Журнал «Вокруг Света» №02 за 1991 год - страница 12
Особого состояния у него не было, но почтение людей было — в любом доме, начиная от шамхала, радовались ему, как великолепному собеседнику. А что еще для доброго человека надо?
В 1902 году, в канун своего 70-летия, Абдусалам Аджиев, человек, склонный к философским размышлениям, часто задумывавшийся о смысле жизни, поехал в Ясную Поляну, к другому склонному к философским размышлениям человеку, подарил ему бурку. Они беседовали. От Льва Толстого прадедушка второй раз пошел в Мекку...
В Аксае без галош ходить плохо, особенно после дождя. Улицы не асфальтированы и даже не замощены. Благо дожди здесь не часто.
Наш родовой аул уже не кумыкский. Ничейный, как бездомная собака, ютится он в степи. Понаехали в него отовсюду. А кумыков — кого выселили, кто сам уехал. В Дагестане не осталось ни одного кумыкского района! Все уничтожили.
Не поют теперь песен в наших аулах, другая там слышится речь. В Аксае, правда, пока еще сохранилось несколько кумыкских кварталов, где хоть какое-то подобие прежнего — чисто, ухожено, аккуратно. А так — грязь кругом. И вонь. «Вах, не знали, что такая дружба народов получится», — от души сказал мне один аксакал.
А еще в нашем ауле сохранилась центральная площадь и старинная мечеть, в которую ходили прадедушка Абдусалам и прапрадедушка Абдурахман. Правда, дом их мне никто показать не смог — забыли или не хотели разочаровывать?
Около мечети стояли сегодняшние аксакалы — босоногие мальчишки тех далеких времен, когда приходил сюда, в мечеть, мой прадедушка. Я смотрел на них, на почтеннейших аксакалов, с особой любовью и уважением — они ведь жили уже тогда, в его время; они несут в себе крупицу его времени. Счастливые.
Аксакалы стояли в черных папахах, в черных одеждах, все в мягких кожаных сапогах и узконосых галошах. Они стояли так же, как когда-то их отцы и деды, и так же неторопливо, с достоинством беседовали.
По площади бегали куры, две коровы медленно пощипывали куст. И если бы не наша машина, оставленная у моста, то вполне можно было подумать, что XIX век давно ушел, а XX так и не наступил в Аксае.
— Салам алейкум.
— Ваалейкум салам...
Ни о дедушке, ни о прадедушке никто, конечно, ничего не помнил, но все вдруг очень оживились, вдруг стали смотреть на меня и пришептывать: «Ах-вах-вах».
Мое московское невежество! Какой позор, разве так — с налету — разговаривают с аксакалами да еще на столь деликатную тему...

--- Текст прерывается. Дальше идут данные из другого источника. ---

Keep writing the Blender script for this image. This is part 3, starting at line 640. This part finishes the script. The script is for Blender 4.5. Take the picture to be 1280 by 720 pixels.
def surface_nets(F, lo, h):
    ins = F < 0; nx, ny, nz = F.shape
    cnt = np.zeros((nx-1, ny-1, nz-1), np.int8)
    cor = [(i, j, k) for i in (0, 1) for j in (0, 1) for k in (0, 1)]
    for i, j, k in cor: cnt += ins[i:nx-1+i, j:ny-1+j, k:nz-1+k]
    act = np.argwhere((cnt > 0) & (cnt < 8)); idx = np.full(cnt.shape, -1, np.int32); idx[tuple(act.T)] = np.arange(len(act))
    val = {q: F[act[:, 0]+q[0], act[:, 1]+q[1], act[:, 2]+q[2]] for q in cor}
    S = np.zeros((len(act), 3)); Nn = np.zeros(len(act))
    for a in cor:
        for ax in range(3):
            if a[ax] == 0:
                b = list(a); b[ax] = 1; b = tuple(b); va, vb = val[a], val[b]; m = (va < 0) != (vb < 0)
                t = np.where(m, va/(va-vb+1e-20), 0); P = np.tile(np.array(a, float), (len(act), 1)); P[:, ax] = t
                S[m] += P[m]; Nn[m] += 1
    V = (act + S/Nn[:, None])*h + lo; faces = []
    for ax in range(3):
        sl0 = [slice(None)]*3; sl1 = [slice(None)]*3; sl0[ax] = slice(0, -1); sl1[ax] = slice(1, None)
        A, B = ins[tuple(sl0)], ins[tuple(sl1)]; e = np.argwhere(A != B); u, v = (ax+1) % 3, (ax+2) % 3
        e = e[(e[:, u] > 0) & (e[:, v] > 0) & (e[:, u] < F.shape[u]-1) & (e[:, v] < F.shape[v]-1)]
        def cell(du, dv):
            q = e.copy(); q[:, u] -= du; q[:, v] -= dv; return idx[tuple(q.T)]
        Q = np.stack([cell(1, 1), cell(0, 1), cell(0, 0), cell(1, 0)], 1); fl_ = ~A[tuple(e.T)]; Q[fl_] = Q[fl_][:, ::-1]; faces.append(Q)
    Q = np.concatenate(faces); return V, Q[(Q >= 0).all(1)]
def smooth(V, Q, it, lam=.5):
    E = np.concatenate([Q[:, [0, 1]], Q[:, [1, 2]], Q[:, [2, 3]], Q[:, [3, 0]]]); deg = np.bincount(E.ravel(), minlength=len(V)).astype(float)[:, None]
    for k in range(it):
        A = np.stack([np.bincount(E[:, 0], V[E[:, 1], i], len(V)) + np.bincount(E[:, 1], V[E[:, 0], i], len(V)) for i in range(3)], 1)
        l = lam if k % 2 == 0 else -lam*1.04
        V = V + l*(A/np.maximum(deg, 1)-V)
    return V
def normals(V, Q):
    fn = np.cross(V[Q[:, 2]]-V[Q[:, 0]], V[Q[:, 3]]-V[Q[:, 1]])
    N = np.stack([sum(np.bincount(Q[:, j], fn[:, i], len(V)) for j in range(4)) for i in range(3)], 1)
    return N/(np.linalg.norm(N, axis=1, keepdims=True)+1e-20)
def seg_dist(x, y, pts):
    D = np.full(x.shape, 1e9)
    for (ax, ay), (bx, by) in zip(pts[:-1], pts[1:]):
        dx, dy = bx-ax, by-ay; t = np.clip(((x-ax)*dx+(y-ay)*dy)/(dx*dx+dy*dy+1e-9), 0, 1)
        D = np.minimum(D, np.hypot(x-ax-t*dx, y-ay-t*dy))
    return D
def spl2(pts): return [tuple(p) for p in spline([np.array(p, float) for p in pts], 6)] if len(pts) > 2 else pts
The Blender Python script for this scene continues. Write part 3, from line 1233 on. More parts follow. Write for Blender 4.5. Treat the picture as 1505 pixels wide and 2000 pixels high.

Дорогие аксайцы, по-настоящему воспитанные люди, долго не раздумывая, повели меня в фотоателье, оно рядом, в сарайчике, сфотографировали, а потом показали старинное кумыкское кладбище, которое подходило к самой реке и было очень запущено — осталось всего два-три памятника на заросшей бурьяном земле. В бурьяне возились овцы и куры.
На одном из памятников по истертым русским буквам узнал, что здесь покоится тело князя Мирзы, убитого в 18... Рядом стоял женский памятник, но стоял безмолвным — все буквы стерлись.
У кумыков на кладбищах издалека видно, где похоронен мужчина, а где женщина — по форме памятника. На мужских — обычно вырезают шар. Если же умирает очень знатный человек, над его могилой укрепляют флажок или устанавливают мавзолей.
В конце кладбища, за кустами, в сокрытии от глаз мирских,— зиярат, значит, святое место. Войти туда разрешено не всякому, Аллах покарает неверного, если он только подумает приблизиться.
Откинув калитку на пыльный плетень, мы, как положено, прочитали молитву и лишь тогда тихо вошли. Разговаривать нельзя.
Зелень. Два мавзолея. Несколько могил. Здесь вечный покой самых из самых почетных аксайцев. Один из них был помощником Шамиля, его правой рукой. Перед каждой могилой мы читали молитву... И я удивился, как же много здесь Аджиевых — за всю жизнь не встречал столь часто свою фамилию.
Но ни могилы дедушки, ни могилы прадедушки здесь не было. Их покой, не в Аксае...
Абдусалам умер в 1929 году, многое перевидев за свои долгие 96 лет. Умер в Темир-Хан-Шуре, ставшей уже Буйнакском. Тихо схоронили его, потому что и жил он тихо в скромном доме по улице Дахадаева. Я видел этот дом, потом его занял муфтий.